_Stated goal_
Give every line below again, exactly.

_Record set_
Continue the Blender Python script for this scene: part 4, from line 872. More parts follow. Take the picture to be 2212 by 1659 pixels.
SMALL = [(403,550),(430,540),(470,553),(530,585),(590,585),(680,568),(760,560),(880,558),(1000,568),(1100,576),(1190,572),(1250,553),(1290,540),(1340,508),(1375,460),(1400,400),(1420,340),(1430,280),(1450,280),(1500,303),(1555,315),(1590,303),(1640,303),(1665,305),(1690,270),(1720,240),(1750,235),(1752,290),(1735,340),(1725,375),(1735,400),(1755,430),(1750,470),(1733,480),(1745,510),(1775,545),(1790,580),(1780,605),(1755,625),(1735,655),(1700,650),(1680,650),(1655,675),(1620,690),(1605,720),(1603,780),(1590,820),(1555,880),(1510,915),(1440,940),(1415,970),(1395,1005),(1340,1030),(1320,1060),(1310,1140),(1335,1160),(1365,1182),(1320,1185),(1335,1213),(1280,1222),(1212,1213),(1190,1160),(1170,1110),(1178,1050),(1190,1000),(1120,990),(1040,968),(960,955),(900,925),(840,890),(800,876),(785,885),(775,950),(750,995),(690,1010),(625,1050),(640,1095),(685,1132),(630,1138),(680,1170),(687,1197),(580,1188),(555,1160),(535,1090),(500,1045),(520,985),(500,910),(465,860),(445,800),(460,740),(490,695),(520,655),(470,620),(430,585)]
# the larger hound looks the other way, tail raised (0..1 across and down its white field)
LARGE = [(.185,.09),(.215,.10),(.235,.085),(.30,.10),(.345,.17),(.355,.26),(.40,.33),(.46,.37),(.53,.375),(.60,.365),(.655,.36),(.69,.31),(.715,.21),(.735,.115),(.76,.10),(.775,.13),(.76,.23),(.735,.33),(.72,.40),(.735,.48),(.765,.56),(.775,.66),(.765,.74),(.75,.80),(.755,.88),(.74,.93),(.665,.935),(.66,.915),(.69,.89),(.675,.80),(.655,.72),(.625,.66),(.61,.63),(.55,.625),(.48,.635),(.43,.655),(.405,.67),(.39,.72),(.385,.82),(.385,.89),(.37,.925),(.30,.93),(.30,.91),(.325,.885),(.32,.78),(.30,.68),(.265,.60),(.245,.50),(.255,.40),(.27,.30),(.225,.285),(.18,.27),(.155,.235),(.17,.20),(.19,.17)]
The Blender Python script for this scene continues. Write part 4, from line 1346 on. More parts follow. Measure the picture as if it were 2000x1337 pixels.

_Task response_
Continue the Blender Python script for this scene: part 4, from line 872. More parts follow. Take the picture to be 2212 by 1659 pixels.
SMALL = [(403,550),(430,540),(470,553),(530,585),(590,585),(680,568),(760,560),(880,558),(1000,568),(1100,576),(1190,572),(1250,553),(1290,540),(1340,508),(1375,460),(1400,400),(1420,340),(1430,280),(1450,280),(1500,303),(1555,315),(1590,303),(1640,303),(1665,305),(1690,270),(1720,240),(1750,235),(1752,290),(1735,340),(1725,375),(1735,400),(1755,430),(1750,470),(1733,480),(1745,510),(1775,545),(1790,580),(1780,605),(1755,625),(1735,655),(1700,650),(1680,650),(1655,675),(1620,690),(1605,720),(1603,780),(1590,820),(1555,880),(1510,915),(1440,940),(1415,970),(1395,1005),(1340,1030),(1320,1060),(1310,1140),(1335,1160),(1365,1182),(1320,1185),(1335,1213),(1280,1222),(1212,1213),(1190,1160),(1170,1110),(1178,1050),(1190,1000),(1120,990),(1040,968),(960,955),(900,925),(840,890),(800,876),(785,885),(775,950),(750,995),(690,1010),(625,1050),(640,1095),(685,1132),(630,1138),(680,1170),(687,1197),(580,1188),(555,1160),(535,1090),(500,1045),(520,985),(500,910),(465,860),(445,800),(460,740),(490,695),(520,655),(470,620),(430,585)]
# the larger hound looks the other way, tail raised (0..1 across and down its white field)
LARGE = [(.185,.09),(.215,.10),(.235,.085),(.30,.10),(.345,.17),(.355,.26),(.40,.33),(.46,.37),(.53,.375),(.60,.365),(.655,.36),(.69,.31),(.715,.21),(.735,.115),(.76,.10),(.775,.13),(.76,.23),(.735,.33),(.72,.40),(.735,.48),(.765,.56),(.775,.66),(.765,.74),(.75,.80),(.755,.88),(.74,.93),(.665,.935),(.66,.915),(.69,.89),(.675,.80),(.655,.72),(.625,.66),(.61,.63),(.55,.625),(.48,.635),(.43,.655),(.405,.67),(.39,.72),(.385,.82),(.385,.89),(.37,.925),(.30,.93),(.30,.91),(.325,.885),(.32,.78),(.30,.68),(.265,.60),(.245,.50),(.255,.40),(.27,.30),(.225,.285),(.18,.27),(.155,.235),(.17,.20),(.19,.17)]
The Blender Python script for this scene continues. Write part 4, from line 1346 on. More parts follow. Measure the picture as if it were 2000x1337 pixels.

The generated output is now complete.